I teach instrumental music and a class called compositions, in which kids experiment with sounds and compose popular music and music for different locations around Toronto. I also teach the senior band, our main performing ensemble.

I did my bachelor of education in Manitoba at Brandon University, a combined music and education degree. After teaching for four to five years in Toronto, I did a master’s in music education at U of T. I’m interested in teaching music in a similar way to how drama is taught: as a way of exploring our world through sound.

My favourite parts of my post-secondary studies were the research, problem-solving, encouragement and community.

The frustrating part is the “You have to take this course because it’s something we’ve always done” assumption – that kind of vibe is still very prevalent.

I had a prof during my bachelor’s degree who posed huge questions like, “Why are we teaching band at all?” He gave us readings on education theorists and created a space where we weren’t afraid to be contradictory. That questioning spirit is the reason I’m doing what I’m doing now.

For music teachers, the world is changing. Kids aren’t as interested in only doing band or classical music. They want to incorporate popular music and jazz and their own experiences and creativity.

I ask my students to write a traditional composition for a specific location around our school. Recently they composed a piece for a saxophone quartet for a spot in Riverdale Park. They were involved in [choosing] their environment, being creative, making choices, engaging with their surroundings and encouraging one another’s creativity.

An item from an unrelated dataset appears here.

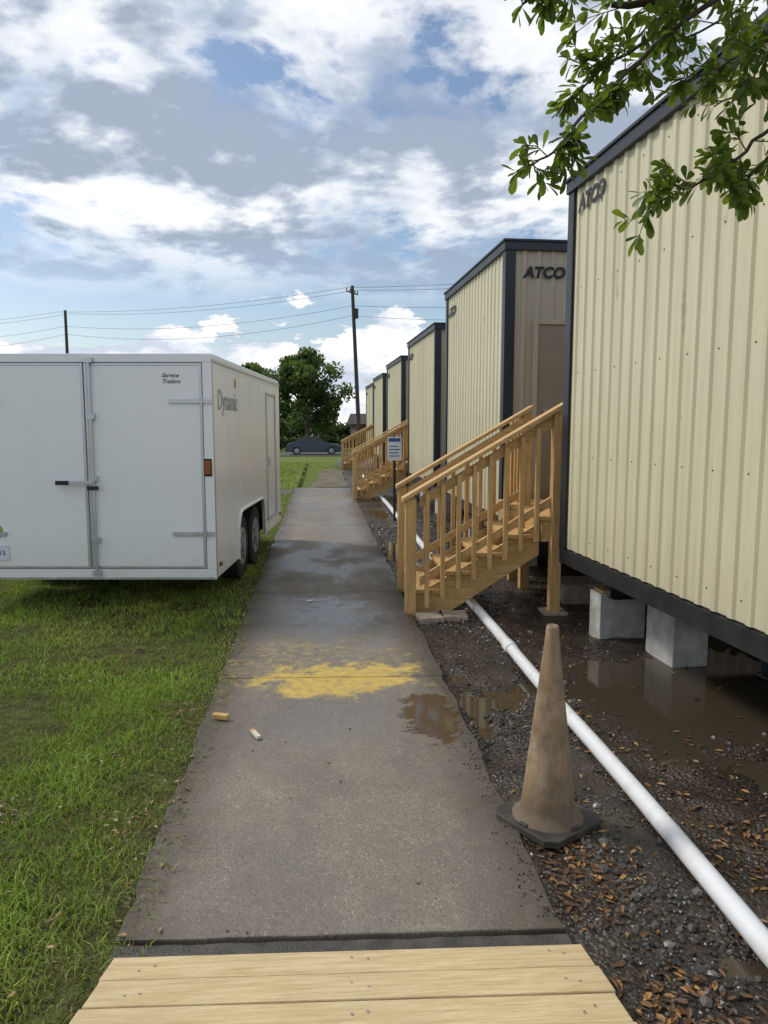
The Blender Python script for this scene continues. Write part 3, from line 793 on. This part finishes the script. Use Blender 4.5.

At Rosedale we have dance, theatre, non-traditional art, media, film and music, and you’d be surprised how little we work together. I’ve been in a 100 schools, and there are amazing collaborations going on, but that seems to be the exception rather than the rule.

The best teachers are open to trying something they might not know about, and put their own creativity out there in the classroom. All of us are asked to teach things we don’t know well, and it’s silly for us to fake it, because the transformative experiences we long for don’t happen when we’re faking it. They happen when we’re open to being a leader rather than a dictator. Those open, vulnerable experiences can lead to lives well lived.